Data lines
+ + + + +

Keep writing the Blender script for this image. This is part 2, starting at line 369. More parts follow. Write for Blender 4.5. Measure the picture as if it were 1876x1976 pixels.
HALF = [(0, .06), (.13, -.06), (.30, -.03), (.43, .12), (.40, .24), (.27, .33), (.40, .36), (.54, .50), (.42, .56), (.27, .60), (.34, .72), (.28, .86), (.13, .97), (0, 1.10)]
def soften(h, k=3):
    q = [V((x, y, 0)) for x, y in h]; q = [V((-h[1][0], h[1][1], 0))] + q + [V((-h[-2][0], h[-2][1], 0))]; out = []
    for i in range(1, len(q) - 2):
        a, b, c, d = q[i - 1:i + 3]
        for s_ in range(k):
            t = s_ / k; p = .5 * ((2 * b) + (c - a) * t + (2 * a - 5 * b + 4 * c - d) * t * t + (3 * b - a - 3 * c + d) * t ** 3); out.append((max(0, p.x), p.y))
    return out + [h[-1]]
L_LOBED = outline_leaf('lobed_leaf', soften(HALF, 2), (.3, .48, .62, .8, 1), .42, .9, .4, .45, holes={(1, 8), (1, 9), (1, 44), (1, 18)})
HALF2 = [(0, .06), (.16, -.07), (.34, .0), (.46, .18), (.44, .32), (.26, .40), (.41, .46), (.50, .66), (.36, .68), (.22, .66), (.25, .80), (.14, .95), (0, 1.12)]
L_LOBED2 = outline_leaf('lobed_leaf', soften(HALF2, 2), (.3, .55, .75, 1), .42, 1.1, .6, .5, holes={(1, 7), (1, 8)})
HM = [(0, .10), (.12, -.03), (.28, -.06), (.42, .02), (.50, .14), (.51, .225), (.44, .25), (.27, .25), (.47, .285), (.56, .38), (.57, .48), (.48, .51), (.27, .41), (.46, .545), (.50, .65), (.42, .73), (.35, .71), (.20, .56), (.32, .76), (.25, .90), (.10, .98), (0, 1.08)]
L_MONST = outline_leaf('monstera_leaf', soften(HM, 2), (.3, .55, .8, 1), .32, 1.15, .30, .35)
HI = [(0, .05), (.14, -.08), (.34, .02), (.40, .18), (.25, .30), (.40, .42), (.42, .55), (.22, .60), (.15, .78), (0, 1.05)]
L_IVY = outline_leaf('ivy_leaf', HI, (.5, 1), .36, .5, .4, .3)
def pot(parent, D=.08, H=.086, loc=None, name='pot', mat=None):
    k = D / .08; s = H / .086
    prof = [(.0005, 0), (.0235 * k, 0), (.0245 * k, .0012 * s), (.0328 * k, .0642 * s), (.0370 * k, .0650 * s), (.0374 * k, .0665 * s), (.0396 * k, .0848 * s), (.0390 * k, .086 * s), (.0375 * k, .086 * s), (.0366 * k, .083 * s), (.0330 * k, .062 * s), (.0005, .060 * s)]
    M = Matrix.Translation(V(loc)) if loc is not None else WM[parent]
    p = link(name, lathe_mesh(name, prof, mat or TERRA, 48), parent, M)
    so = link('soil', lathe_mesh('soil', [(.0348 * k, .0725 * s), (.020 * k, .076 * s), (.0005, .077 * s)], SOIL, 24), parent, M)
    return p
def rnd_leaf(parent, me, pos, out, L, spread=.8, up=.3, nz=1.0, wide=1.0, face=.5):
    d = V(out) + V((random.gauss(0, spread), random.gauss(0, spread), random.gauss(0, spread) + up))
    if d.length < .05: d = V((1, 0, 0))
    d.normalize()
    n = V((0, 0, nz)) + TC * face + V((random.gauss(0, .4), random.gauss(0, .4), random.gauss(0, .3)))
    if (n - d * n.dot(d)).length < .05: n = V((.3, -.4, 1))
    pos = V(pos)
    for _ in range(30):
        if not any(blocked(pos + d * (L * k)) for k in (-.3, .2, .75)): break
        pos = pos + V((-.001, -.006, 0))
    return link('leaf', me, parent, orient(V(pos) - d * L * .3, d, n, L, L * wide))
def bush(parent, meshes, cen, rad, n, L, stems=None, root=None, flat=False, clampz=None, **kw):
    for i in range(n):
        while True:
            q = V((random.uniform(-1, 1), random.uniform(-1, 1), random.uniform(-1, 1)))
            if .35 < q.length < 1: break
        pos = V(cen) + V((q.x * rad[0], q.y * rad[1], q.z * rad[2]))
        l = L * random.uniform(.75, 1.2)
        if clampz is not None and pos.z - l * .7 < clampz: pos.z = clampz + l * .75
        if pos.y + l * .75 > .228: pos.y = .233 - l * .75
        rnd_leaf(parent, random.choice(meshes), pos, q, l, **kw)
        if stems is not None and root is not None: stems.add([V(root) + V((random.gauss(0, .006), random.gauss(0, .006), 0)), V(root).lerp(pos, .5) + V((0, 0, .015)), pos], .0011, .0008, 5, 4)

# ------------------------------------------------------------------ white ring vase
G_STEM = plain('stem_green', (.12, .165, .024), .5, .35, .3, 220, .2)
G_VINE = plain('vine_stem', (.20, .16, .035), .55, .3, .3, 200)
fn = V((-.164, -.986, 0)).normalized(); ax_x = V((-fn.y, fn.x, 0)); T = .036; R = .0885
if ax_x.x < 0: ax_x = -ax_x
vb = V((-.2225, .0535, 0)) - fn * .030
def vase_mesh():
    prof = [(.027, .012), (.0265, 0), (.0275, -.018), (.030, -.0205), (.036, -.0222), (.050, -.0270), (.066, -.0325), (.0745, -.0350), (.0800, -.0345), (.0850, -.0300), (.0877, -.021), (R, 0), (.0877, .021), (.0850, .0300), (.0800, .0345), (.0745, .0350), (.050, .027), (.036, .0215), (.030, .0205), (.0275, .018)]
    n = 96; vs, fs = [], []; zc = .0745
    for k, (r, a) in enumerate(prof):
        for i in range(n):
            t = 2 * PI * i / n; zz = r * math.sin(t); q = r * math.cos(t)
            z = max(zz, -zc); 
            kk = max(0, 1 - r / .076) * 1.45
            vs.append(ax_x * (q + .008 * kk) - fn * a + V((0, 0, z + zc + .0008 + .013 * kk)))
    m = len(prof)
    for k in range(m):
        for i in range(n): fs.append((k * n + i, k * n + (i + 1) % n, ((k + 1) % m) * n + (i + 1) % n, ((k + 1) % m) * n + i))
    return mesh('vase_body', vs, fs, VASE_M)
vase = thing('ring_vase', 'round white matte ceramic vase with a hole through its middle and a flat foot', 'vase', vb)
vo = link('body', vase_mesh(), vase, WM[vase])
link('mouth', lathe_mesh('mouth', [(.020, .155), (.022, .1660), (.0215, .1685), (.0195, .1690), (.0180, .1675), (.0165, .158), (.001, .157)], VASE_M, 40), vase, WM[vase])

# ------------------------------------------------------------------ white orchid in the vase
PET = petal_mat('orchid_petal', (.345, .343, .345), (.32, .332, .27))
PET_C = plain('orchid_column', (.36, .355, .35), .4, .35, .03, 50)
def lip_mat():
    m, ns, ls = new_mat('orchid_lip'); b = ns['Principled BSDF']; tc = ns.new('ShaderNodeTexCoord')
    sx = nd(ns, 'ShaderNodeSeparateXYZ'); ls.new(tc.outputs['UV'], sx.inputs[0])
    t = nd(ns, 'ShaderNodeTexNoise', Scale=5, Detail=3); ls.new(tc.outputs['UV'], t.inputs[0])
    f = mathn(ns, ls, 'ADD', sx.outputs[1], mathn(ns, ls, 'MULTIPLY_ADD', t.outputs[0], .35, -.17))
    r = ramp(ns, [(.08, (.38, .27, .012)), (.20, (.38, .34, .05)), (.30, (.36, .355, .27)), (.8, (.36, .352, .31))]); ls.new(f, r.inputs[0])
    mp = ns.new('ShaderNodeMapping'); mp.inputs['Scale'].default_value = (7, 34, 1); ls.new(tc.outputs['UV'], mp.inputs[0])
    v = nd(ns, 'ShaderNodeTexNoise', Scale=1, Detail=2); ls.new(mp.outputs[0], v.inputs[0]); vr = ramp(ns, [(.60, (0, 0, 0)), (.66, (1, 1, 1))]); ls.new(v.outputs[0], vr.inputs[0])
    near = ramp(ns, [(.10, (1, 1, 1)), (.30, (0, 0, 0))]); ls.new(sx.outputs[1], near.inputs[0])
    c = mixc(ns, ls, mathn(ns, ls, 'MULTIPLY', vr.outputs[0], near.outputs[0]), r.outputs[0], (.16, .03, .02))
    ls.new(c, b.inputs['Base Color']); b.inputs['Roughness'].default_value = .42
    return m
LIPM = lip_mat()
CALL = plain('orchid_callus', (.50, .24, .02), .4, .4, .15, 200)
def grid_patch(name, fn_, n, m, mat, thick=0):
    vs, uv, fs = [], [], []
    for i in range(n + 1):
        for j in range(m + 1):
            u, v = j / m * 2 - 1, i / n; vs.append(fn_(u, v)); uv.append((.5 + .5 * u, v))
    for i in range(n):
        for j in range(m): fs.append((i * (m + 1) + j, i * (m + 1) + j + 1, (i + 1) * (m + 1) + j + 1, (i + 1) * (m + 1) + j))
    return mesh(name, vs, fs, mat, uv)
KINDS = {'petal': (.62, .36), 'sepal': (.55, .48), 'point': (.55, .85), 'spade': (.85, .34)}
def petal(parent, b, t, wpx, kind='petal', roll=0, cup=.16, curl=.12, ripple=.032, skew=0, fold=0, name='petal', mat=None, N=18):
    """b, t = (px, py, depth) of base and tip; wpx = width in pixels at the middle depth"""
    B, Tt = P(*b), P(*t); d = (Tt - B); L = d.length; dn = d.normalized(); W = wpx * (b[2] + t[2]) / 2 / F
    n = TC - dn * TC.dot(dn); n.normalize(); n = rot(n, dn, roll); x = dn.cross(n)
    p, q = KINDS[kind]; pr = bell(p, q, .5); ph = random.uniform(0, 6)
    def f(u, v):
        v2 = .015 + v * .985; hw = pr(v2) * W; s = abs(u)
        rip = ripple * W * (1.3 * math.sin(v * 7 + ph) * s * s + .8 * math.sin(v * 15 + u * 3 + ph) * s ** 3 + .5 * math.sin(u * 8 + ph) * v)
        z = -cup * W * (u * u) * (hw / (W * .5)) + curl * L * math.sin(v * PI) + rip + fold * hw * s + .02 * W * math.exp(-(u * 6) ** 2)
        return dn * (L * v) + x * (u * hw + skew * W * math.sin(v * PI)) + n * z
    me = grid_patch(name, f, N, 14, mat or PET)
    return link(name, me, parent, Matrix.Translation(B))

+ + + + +

Requirements
Which lines of the data include "pixels"? Copy each of them.

Response
Keep writing the Blender script for this image. This is part 2, starting at line 369. More parts follow. Write for Blender 4.5. Measure the picture as if it were 1876x1976 pixels.
    """b, t = (px, py, depth) of base and tip; wpx = width in pixels at the middle depth"""